### Request
Retype all of the data exactly as given.

### Raw data
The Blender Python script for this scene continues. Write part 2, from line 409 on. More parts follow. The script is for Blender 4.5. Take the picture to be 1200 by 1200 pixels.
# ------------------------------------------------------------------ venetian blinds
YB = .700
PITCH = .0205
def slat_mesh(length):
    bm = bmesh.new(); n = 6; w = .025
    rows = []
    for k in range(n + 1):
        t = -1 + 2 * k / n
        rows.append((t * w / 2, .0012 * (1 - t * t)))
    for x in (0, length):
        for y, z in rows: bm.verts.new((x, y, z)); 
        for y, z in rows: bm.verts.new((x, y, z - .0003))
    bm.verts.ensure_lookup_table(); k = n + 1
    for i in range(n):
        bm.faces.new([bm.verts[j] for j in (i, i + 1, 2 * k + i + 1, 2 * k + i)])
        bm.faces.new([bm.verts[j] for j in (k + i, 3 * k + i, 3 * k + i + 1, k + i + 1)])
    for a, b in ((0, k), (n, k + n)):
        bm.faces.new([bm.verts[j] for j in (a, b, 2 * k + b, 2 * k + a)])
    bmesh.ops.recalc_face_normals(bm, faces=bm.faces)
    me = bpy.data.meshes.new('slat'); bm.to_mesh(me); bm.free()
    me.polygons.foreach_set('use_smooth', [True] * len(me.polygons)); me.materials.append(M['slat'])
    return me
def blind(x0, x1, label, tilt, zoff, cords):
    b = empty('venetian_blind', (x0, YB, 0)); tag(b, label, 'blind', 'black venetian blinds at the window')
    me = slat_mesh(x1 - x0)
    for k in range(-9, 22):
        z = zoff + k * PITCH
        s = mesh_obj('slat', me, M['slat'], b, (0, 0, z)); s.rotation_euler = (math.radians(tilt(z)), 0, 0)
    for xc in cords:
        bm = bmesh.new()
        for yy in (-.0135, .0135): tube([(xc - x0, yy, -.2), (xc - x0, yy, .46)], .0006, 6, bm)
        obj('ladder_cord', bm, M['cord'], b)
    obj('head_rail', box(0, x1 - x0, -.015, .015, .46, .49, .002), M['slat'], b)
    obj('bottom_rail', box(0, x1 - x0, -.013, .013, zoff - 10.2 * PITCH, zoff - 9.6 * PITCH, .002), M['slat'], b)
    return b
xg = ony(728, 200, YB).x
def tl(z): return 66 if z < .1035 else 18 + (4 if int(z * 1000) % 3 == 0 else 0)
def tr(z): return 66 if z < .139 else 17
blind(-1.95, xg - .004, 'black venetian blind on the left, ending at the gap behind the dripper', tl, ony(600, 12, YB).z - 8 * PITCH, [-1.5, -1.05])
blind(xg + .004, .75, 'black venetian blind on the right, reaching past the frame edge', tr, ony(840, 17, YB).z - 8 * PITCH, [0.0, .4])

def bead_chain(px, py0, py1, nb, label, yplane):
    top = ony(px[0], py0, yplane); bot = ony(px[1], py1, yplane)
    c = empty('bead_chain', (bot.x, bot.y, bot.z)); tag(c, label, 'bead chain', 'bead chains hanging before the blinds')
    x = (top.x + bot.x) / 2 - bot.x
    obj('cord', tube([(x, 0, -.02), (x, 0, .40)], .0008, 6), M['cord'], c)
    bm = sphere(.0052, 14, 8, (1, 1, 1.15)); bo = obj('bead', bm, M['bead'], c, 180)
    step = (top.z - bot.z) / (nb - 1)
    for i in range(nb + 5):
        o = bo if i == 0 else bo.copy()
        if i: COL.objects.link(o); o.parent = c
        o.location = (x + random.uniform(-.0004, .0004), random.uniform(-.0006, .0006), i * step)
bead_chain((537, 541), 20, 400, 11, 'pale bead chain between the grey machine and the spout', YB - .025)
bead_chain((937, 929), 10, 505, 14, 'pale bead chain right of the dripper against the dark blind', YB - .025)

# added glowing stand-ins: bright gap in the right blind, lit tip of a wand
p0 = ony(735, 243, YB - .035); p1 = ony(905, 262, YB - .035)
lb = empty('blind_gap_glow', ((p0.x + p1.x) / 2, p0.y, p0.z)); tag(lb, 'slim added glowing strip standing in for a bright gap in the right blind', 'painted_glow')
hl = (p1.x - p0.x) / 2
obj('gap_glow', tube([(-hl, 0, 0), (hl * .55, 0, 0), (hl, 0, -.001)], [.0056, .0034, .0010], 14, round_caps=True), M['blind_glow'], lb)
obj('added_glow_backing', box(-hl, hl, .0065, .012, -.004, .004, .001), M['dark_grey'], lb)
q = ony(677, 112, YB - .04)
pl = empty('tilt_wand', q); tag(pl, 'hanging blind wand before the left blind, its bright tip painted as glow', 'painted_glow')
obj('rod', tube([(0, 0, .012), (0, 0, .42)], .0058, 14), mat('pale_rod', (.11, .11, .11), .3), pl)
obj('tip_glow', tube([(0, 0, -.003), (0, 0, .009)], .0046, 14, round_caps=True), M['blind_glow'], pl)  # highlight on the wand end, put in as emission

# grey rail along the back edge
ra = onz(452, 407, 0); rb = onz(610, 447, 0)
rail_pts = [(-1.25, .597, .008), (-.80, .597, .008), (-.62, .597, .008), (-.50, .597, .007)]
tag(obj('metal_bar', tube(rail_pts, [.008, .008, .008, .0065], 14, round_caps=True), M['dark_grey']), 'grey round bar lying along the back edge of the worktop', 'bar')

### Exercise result
The Blender Python script for this scene continues. Write part 2, from line 409 on. More parts follow. The script is for Blender 4.5. Take the picture to be 1200 by 1200 pixels.
# ------------------------------------------------------------------ venetian blinds
YB = .700
PITCH = .0205
def slat_mesh(length):
    bm = bmesh.new(); n = 6; w = .025
    rows = []
    for k in range(n + 1):
        t = -1 + 2 * k / n
        rows.append((t * w / 2, .0012 * (1 - t * t)))
    for x in (0, length):
        for y, z in rows: bm.verts.new((x, y, z)); 
        for y, z in rows: bm.verts.new((x, y, z - .0003))
    bm.verts.ensure_lookup_table(); k = n + 1
    for i in range(n):
        bm.faces.new([bm.verts[j] for j in (i, i + 1, 2 * k + i + 1, 2 * k + i)])
        bm.faces.new([bm.verts[j] for j in (k + i, 3 * k + i, 3 * k + i + 1, k + i + 1)])
    for a, b in ((0, k), (n, k + n)):
        bm.faces.new([bm.verts[j] for j in (a, b, 2 * k + b, 2 * k + a)])
    bmesh.ops.recalc_face_normals(bm, faces=bm.faces)
    me = bpy.data.meshes.new('slat'); bm.to_mesh(me); bm.free()
    me.polygons.foreach_set('use_smooth', [True] * len(me.polygons)); me.materials.append(M['slat'])
    return me
def blind(x0, x1, label, tilt, zoff, cords):
    b = empty('venetian_blind', (x0, YB, 0)); tag(b, label, 'blind', 'black venetian blinds at the window')
    me = slat_mesh(x1 - x0)
    for k in range(-9, 22):
        z = zoff + k * PITCH
        s = mesh_obj('slat', me, M['slat'], b, (0, 0, z)); s.rotation_euler = (math.radians(tilt(z)), 0, 0)
    for xc in cords:
        bm = bmesh.new()
        for yy in (-.0135, .0135): tube([(xc - x0, yy, -.2), (xc - x0, yy, .46)], .0006, 6, bm)
        obj('ladder_cord', bm, M['cord'], b)
    obj('head_rail', box(0, x1 - x0, -.015, .015, .46, .49, .002), M['slat'], b)
    obj('bottom_rail', box(0, x1 - x0, -.013, .013, zoff - 10.2 * PITCH, zoff - 9.6 * PITCH, .002), M['slat'], b)
    return b
xg = ony(728, 200, YB).x
def tl(z): return 66 if z < .1035 else 18 + (4 if int(z * 1000) % 3 == 0 else 0)
def tr(z): return 66 if z < .139 else 17
blind(-1.95, xg - .004, 'black venetian blind on the left, ending at the gap behind the dripper', tl, ony(600, 12, YB).z - 8 * PITCH, [-1.5, -1.05])
blind(xg + .004, .75, 'black venetian blind on the right, reaching past the frame edge', tr, ony(840, 17, YB).z - 8 * PITCH, [0.0, .4])

def bead_chain(px, py0, py1, nb, label, yplane):
    top = ony(px[0], py0, yplane); bot = ony(px[1], py1, yplane)
    c = empty('bead_chain', (bot.x, bot.y, bot.z)); tag(c, label, 'bead chain', 'bead chains hanging before the blinds')
    x = (top.x + bot.x) / 2 - bot.x
    obj('cord', tube([(x, 0, -.02), (x, 0, .40)], .0008, 6), M['cord'], c)
    bm = sphere(.0052, 14, 8, (1, 1, 1.15)); bo = obj('bead', bm, M['bead'], c, 180)
    step = (top.z - bot.z) / (nb - 1)
    for i in range(nb + 5):
        o = bo if i == 0 else bo.copy()
        if i: COL.objects.link(o); o.parent = c
        o.location = (x + random.uniform(-.0004, .0004), random.uniform(-.0006, .0006), i * step)
bead_chain((537, 541), 20, 400, 11, 'pale bead chain between the grey machine and the spout', YB - .025)
bead_chain((937, 929), 10, 505, 14, 'pale bead chain right of the dripper against the dark blind', YB - .025)

# added glowing stand-ins: bright gap in the right blind, lit tip of a wand
p0 = ony(735, 243, YB - .035); p1 = ony(905, 262, YB - .035)
lb = empty('blind_gap_glow', ((p0.x + p1.x) / 2, p0.y, p0.z)); tag(lb, 'slim added glowing strip standing in for a bright gap in the right blind', 'painted_glow')
hl = (p1.x - p0.x) / 2
obj('gap_glow', tube([(-hl, 0, 0), (hl * .55, 0, 0), (hl, 0, -.001)], [.0056, .0034, .0010], 14, round_caps=True), M['blind_glow'], lb)
obj('added_glow_backing', box(-hl, hl, .0065, .012, -.004, .004, .001), M['dark_grey'], lb)
q = ony(677, 112, YB - .04)
pl = empty('tilt_wand', q); tag(pl, 'hanging blind wand before the left blind, its bright tip painted as glow', 'painted_glow')
obj('rod', tube([(0, 0, .012), (0, 0, .42)], .0058, 14), mat('pale_rod', (.11, .11, .11), .3), pl)
obj('tip_glow', tube([(0, 0, -.003), (0, 0, .009)], .0046, 14, round_caps=True), M['blind_glow'], pl)  # highlight on the wand end, put in as emission

# grey rail along the back edge
ra = onz(452, 407, 0); rb = onz(610, 447, 0)
rail_pts = [(-1.25, .597, .008), (-.80, .597, .008), (-.62, .597, .008), (-.50, .597, .007)]
tag(obj('metal_bar', tube(rail_pts, [.008, .008, .008, .0065], 14, round_caps=True), M['dark_grey']), 'grey round bar lying along the back edge of the worktop', 'bar')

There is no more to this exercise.